A new president, a noble history
I admit it. I’m a sucker for ritual.
Ritual moves me. Makes the hair on my neck stand up. Brings a tear to my eye.
By ritual, I mean those rare moments when the texture of certain events, often public, are suffused with strong meaning, often historical reverberation and powerful emotion that transmute them into occasions beyond mere fact.
Funerals are ritual, weddings even more so, when liturgy is linked with music and emotion in sacred spaces.
Raising the flag and singing the Star Spangled Banner are rituals I love, singing and holding my right hand over my heart.
The Hallelujah Chorus from Handel’s Messiah is a ritual event to me, especially when the entire audience rises and sings the majestic music together.
Advancing learning
So I was fully in my element last Friday when I attended the inauguration of Dr. Mark S. Schlissel as 14th president of the University of Michigan.
It was a day of pomp and circumstance: The hopes and fears linking the old with the new. The academic procession, all spectacular in fluttering flags and the multi-colored robes and hoods, each signifying the academic discipline and university of the wearers. The high words of ceremony transferred the presidency from the enormously successful Mary Sue Coleman to a talented but untested research physician, formerly provost at Brown University.
This came about at a time when the centuries-long model of university learning and teaching is under great pressure and very likely to change considerably over the next decade.
All this was deeply moving ritual to me. Especially when I sensed that behind all the pomp and ceremony stands the institution of the university as a representative monument of Western civilization, one of a small group of social institutions designed to advance learning and understanding, educate and guide our youth and contribute to the general good of our people.
In the context of last Friday’s events, this historic role and mission gains point and power when we consider that the U of M is one of a small number of world-class universities that also happen to be public – not private – and therefore morally infused with the obligation to serve and advance all our citizens – rich and poor, downtrodden and elite – to achieve to the greatest extent of their capabilities. In his presidential address, Dr.

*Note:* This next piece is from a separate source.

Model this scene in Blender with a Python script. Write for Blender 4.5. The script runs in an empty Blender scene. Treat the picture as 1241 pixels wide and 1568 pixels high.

Schlissel called the public nature of the University the “bedrock” of its purposes.
Sustaining a civilization
In today’s times, a university education is now treated by many as a ticket to prosperity rather than a shared commitment by society to educate and uplift our citizens. And the funding of universities, especially public ones, is today less considered a public good and social obligation and more a system of user fees paid for a ticket to a good job.
More is the pity, as the long lesson of universities through the ages has been that those societies that neglect them inevitably deteriorate.
While I served as a Regent of the University of Michigan years ago, I developed the thought that when the historians of the 21st Century get around to writing the history of America in the 20th Century, they will conclude that the signature creations of our country was the creation and support of seriously excellent public universities.
There aren’t as many of them these days as there were a couple of decades ago. But those that do remain deserve and merit our admiration, respect and support.
Friday’s ceremony fused together elements of history, emotion and purpose into the age-old ritual of installing a new university president. To me, it was a moving demonstration that joined past and present, hope and fear, and the lift of a dream of a better life for our people.